* **Given task**
Output the line that holds "Write a Blender", the line that holds "LAMP_GLOW = 5.0", and every line between them, exactly, but none of the pictures.

* **Records to process**
-*-

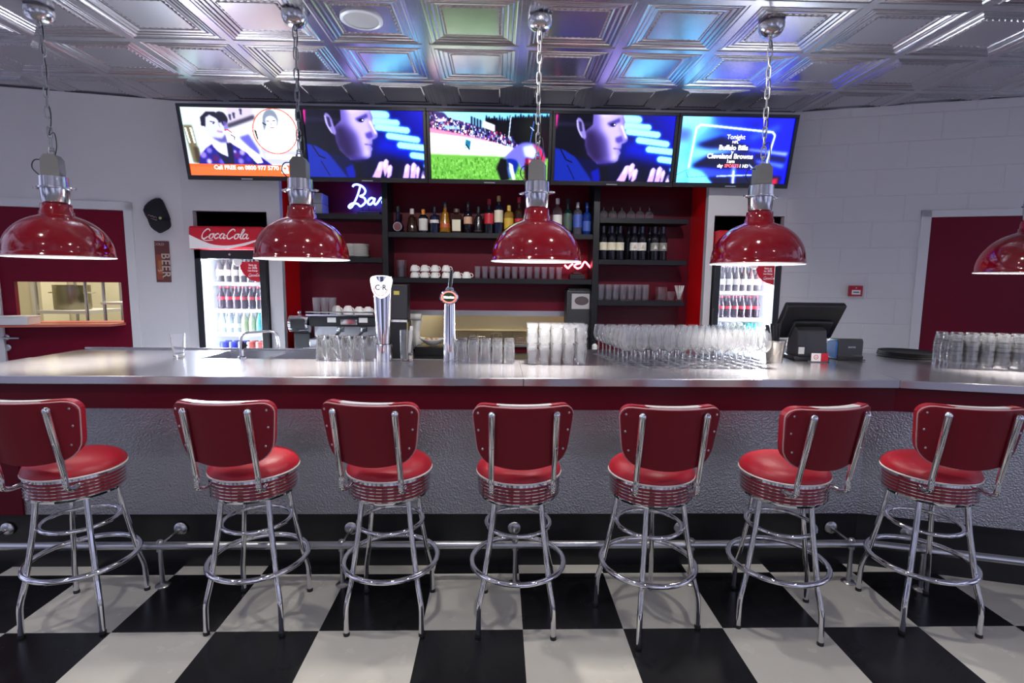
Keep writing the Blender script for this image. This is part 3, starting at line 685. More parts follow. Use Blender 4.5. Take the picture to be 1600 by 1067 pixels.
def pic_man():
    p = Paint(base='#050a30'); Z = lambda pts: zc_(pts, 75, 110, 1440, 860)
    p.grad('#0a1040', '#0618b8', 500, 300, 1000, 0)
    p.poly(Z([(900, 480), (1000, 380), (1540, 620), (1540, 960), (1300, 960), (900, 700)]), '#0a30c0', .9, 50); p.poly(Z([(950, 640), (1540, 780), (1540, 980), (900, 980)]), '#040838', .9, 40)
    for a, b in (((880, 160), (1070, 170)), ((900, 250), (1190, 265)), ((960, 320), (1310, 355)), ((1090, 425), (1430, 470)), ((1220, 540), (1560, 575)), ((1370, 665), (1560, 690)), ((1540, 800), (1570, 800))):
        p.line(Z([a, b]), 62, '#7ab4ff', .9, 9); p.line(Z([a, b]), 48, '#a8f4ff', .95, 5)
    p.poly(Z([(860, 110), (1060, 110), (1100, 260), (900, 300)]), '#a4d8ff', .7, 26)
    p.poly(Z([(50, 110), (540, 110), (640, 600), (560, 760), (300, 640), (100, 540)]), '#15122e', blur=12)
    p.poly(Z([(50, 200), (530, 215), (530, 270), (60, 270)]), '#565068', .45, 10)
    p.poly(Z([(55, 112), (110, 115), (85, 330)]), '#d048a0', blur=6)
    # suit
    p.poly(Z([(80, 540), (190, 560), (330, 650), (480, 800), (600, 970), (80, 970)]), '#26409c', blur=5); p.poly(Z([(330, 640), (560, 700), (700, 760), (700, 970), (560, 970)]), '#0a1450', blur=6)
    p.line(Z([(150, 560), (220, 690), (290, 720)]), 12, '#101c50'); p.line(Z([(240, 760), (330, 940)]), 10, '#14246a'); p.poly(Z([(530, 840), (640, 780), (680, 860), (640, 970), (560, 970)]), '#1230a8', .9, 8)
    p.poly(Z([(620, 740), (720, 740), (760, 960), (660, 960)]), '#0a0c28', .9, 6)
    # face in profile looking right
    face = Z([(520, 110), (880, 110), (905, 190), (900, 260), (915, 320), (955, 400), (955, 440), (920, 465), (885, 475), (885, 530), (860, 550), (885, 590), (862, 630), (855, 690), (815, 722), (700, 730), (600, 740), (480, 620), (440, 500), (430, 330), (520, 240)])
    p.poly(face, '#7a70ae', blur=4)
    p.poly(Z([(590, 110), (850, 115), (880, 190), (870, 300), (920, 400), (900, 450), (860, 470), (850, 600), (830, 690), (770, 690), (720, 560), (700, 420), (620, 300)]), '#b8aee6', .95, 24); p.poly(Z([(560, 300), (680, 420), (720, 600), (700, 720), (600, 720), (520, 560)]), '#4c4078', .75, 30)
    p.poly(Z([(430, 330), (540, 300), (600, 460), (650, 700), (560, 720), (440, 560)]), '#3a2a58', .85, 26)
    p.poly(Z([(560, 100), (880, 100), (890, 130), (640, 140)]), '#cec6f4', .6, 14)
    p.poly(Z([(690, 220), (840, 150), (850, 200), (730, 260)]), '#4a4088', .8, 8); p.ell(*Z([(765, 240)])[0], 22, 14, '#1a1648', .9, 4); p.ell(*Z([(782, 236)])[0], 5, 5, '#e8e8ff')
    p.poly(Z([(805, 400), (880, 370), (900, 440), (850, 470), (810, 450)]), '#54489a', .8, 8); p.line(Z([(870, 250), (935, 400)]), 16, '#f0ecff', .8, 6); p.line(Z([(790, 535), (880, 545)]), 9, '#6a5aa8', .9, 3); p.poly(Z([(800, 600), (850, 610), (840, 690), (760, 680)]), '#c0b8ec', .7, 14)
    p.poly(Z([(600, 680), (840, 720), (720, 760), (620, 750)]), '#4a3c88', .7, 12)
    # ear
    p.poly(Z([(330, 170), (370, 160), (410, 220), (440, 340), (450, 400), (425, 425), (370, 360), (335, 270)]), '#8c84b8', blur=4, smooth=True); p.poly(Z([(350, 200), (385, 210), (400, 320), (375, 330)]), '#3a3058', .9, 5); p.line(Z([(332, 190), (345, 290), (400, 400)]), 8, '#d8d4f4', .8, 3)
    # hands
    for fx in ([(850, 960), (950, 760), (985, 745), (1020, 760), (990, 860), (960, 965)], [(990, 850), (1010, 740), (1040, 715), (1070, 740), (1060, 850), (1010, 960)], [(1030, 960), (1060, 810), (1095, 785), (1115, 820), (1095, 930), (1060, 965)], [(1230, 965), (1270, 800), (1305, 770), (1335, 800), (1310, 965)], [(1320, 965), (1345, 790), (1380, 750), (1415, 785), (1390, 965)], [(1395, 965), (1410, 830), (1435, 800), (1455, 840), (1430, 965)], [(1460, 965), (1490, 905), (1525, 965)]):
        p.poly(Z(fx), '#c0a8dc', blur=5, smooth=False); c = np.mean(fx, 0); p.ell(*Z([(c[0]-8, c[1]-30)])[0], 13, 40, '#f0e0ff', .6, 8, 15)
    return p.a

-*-

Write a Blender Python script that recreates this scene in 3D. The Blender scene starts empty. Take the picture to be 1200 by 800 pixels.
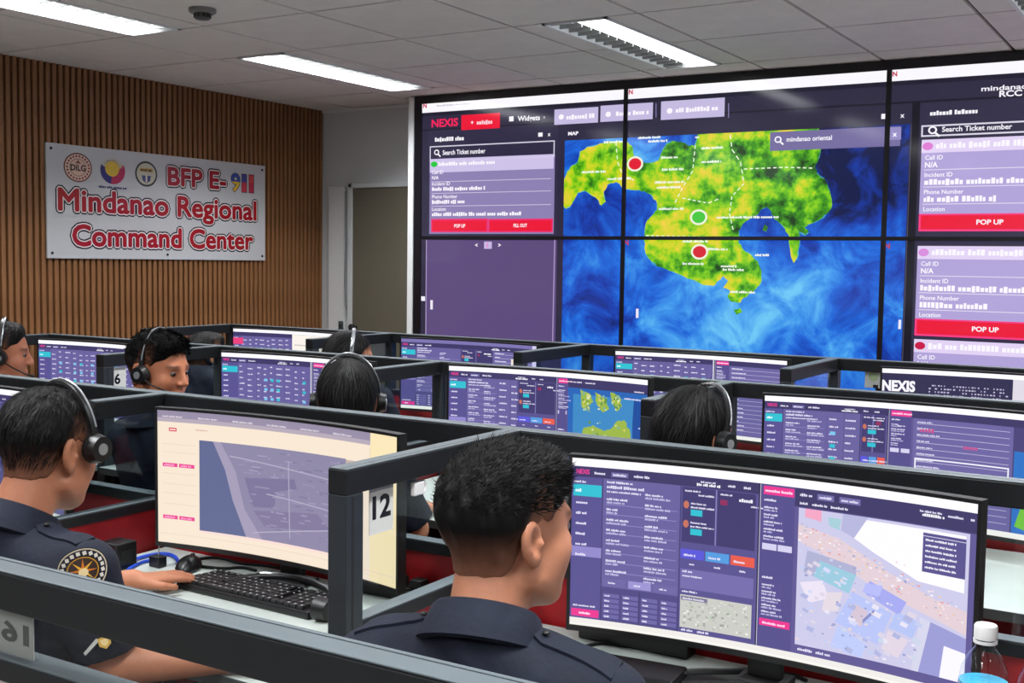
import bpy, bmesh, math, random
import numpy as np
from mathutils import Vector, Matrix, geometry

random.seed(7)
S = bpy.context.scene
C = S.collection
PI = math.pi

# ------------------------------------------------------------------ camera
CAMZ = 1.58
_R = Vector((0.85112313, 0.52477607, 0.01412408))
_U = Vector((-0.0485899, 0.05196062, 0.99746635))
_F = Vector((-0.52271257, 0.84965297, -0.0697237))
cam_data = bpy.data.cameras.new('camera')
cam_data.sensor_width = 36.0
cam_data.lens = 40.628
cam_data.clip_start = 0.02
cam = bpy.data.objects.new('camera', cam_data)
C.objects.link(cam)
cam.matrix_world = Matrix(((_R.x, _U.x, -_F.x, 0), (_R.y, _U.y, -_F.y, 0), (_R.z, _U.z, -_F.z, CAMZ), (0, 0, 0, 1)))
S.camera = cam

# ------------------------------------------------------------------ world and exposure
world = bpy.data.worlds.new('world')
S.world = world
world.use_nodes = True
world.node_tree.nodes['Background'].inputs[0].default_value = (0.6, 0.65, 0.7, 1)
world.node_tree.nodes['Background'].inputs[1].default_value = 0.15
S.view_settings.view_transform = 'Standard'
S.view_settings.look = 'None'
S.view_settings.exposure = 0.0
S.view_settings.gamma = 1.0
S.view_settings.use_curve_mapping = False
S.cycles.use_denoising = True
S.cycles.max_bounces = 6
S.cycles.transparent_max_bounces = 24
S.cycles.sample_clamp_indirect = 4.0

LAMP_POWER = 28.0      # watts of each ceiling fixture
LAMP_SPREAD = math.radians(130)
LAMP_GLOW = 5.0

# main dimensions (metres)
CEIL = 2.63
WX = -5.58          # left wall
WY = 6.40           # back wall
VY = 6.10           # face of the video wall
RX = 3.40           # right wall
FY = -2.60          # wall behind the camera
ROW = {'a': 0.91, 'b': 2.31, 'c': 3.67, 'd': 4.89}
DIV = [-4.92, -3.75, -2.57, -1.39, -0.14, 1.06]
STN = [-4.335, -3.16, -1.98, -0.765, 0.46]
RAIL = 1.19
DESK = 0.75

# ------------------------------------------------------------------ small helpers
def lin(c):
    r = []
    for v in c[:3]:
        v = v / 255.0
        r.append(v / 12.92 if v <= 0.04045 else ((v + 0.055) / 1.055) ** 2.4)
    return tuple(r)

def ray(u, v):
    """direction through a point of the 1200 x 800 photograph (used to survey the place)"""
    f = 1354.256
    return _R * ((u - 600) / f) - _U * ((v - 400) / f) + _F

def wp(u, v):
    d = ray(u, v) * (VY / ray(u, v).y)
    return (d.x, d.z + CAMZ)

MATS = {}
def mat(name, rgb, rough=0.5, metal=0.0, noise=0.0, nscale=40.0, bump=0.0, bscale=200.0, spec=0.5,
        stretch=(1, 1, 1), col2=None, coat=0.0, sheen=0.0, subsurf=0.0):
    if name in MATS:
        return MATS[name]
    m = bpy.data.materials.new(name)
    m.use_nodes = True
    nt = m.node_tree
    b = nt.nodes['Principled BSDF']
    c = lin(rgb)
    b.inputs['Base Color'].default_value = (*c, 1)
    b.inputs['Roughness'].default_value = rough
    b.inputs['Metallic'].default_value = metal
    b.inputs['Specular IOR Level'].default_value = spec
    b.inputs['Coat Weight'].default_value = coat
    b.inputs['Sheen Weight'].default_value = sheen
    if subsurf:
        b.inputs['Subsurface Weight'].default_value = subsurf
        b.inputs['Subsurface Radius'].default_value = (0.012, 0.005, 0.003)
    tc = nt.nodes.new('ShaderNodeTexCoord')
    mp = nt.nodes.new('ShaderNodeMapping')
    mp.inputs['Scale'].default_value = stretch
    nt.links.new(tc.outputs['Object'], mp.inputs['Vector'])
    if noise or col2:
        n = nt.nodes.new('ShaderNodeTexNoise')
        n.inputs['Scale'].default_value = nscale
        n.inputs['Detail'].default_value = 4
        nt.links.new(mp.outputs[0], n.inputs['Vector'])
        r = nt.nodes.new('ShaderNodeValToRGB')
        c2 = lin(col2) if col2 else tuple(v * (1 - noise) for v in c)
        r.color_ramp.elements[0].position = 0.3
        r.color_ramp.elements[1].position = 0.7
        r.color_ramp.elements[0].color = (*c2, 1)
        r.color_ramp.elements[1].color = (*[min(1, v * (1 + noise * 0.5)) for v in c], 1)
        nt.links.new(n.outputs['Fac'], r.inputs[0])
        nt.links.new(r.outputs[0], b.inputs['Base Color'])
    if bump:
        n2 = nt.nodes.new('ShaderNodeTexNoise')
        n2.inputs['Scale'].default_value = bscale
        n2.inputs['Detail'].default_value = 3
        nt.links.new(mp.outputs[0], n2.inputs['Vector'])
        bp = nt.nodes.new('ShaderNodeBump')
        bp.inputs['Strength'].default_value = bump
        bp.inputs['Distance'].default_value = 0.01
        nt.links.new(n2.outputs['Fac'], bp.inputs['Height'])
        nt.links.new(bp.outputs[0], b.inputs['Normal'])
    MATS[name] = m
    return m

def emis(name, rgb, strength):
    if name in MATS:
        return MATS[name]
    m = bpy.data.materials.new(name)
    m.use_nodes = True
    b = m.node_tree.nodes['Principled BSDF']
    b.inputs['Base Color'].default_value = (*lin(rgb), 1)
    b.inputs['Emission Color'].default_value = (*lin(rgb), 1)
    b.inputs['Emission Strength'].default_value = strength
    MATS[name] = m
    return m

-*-

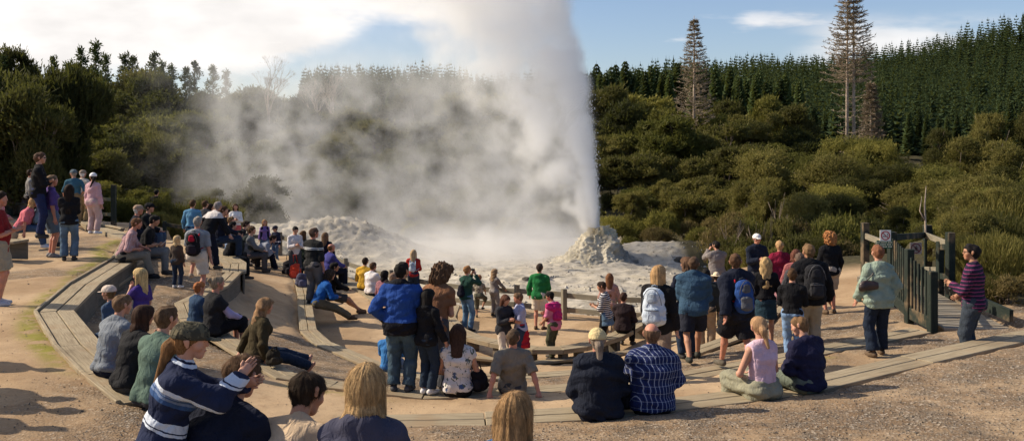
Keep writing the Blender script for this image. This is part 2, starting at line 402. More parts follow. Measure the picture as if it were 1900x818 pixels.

-*-

* **The response**
Write a Blender Python script that recreates this scene in 3D. The Blender scene starts empty. Take the picture to be 1200 by 800 pixels.
import bpy, bmesh, math, random
import numpy as np
from mathutils import Vector, Matrix, geometry

random.seed(7)
S = bpy.context.scene
C = S.collection
PI = math.pi

# ------------------------------------------------------------------ camera
CAMZ = 1.58
_R = Vector((0.85112313, 0.52477607, 0.01412408))
_U = Vector((-0.0485899, 0.05196062, 0.99746635))
_F = Vector((-0.52271257, 0.84965297, -0.0697237))
cam_data = bpy.data.cameras.new('camera')
cam_data.sensor_width = 36.0
cam_data.lens = 40.628
cam_data.clip_start = 0.02
cam = bpy.data.objects.new('camera', cam_data)
C.objects.link(cam)
cam.matrix_world = Matrix(((_R.x, _U.x, -_F.x, 0), (_R.y, _U.y, -_F.y, 0), (_R.z, _U.z, -_F.z, CAMZ), (0, 0, 0, 1)))
S.camera = cam

# ------------------------------------------------------------------ world and exposure
world = bpy.data.worlds.new('world')
S.world = world
world.use_nodes = True
world.node_tree.nodes['Background'].inputs[0].default_value = (0.6, 0.65, 0.7, 1)
world.node_tree.nodes['Background'].inputs[1].default_value = 0.15
S.view_settings.view_transform = 'Standard'
S.view_settings.look = 'None'
S.view_settings.exposure = 0.0
S.view_settings.gamma = 1.0
S.view_settings.use_curve_mapping = False
S.cycles.use_denoising = True
S.cycles.max_bounces = 6
S.cycles.transparent_max_bounces = 24
S.cycles.sample_clamp_indirect = 4.0

LAMP_POWER = 28.0      # watts of each ceiling fixture
LAMP_SPREAD = math.radians(130)
LAMP_GLOW = 5.0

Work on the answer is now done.